Project X
Directed by Nima Nourizadeh
Todd Phillips neither directed nor wrote Project X, but his fingerprints are all over this found-footage teen comedy, which seemingly exists to answer the question: what if the characters in Superbad were kind of horrible? Like Greg Mottola's comic paean to male adolescent anxiety and countless other predecessors, Project X takes place over twenty-four hours, in the lead-up to and execution of a massive house party. It's thrown in honor of Thomas (Thomas Mann) turning seventeen while his parents are out of town, at the behest of his loudmouth buddy Costa (Oliver Cooper) and with the assistance of their chubby sidekick JB (Jonathan Daniel Brown). Quiet, mostly unseen Goth lurker Dax (Dax Flame) works a video camera to provide coverage where iPhones won't go.
Naturally, the party, which vaguely unpopular Thomas wants to cap at twenty or thirty people ("enough to be cool"), gets out of hand; save for twenty or thirty minutes of cursory set-up, that's about all there is to the movie's story. In found-footage tradition, the filmmakers try to dole out characterization via realistic glimpses—not realizing (or not caring) that doing this with archetypes just makes everyone look underdeveloped. Costa is a Phillips style alpha-sociopath (although at least, departing from the Bradley Cooper doctrine, his pick-up strategies are seen as somewhat resistible) hurling abusive vulgarities that are supposed to be hilarious, while Thomas wrestles with a standard bestie-versus-bombshell girl dilemma, only both of them resemble Maxim pin-ups. Actually, that looks disparity applies to almost everyone in the movie: the boys all look like regular teenagers and the girls mostly look like Michael Bay fantasy women.
They need to, because even as fantasies they don't have much to do. Any time Project X threatens to explore its characters' thoughts or feelings, it cuts away to an assemblage of random party shenanigans; it's as montage-heavy as the laziest rom-com. Some of these shots are funny visual gags, some are just shots of topless girls in a swimming pool, and the movie doesn't seem to know the difference—possibly because Phillips and crew have come to find debauchery inherently funny. It's not unlike the credits-sequence digital-camera slideshows in the Hangover movies, relying on quick jolts of naughtiness rather than characters, dialogue, or timing.
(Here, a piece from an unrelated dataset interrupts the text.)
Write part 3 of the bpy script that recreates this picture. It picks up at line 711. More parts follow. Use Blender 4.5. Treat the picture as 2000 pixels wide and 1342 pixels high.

The party itself, at least, has a sense of escalation (albeit rushed, presumably to get to the boobs sooner). In the midst of all the wish-fulfillment sit some truly inspired touches, like the pair of younger kids Costa hires to work a zealous yet mostly ineffective security detail—their half-assed subplot provides several of the movie's biggest, weirdest laughs. As the guests swell to ridiculous numbers, the movie does take on an eye-popping disaster-movie quality; the digital-video footage supplies the required immediacy, and the so the climax is like Cloverfield remade for slapstick. In terms of staging the wildest (suburban, mostly middle-class) party imaginable, Project X goes there.
But, as with several other Phillips productions, Going There takes priority over all else. Post-climax, the movie tries to deal with the realistic consequences of such a monumental blowout, but can only process them by underlining how having an awesome time in high school rules all. I think Phillips imagines this mixture of creepy darkness and feel-good yearbook camaraderie as transgressive—an honest look at the bad behavior that so deeply and endlessly fascinates him. But Phillips isn't a satirist; frankly, he's barely a comedian. He just likes jerking his characters around through a cycle of humiliation and triumph so maybe-ironic it all becomes meaningless. Project X is like a marauding party guest: hilarious in small doses, but kind of pathetic if you think about it.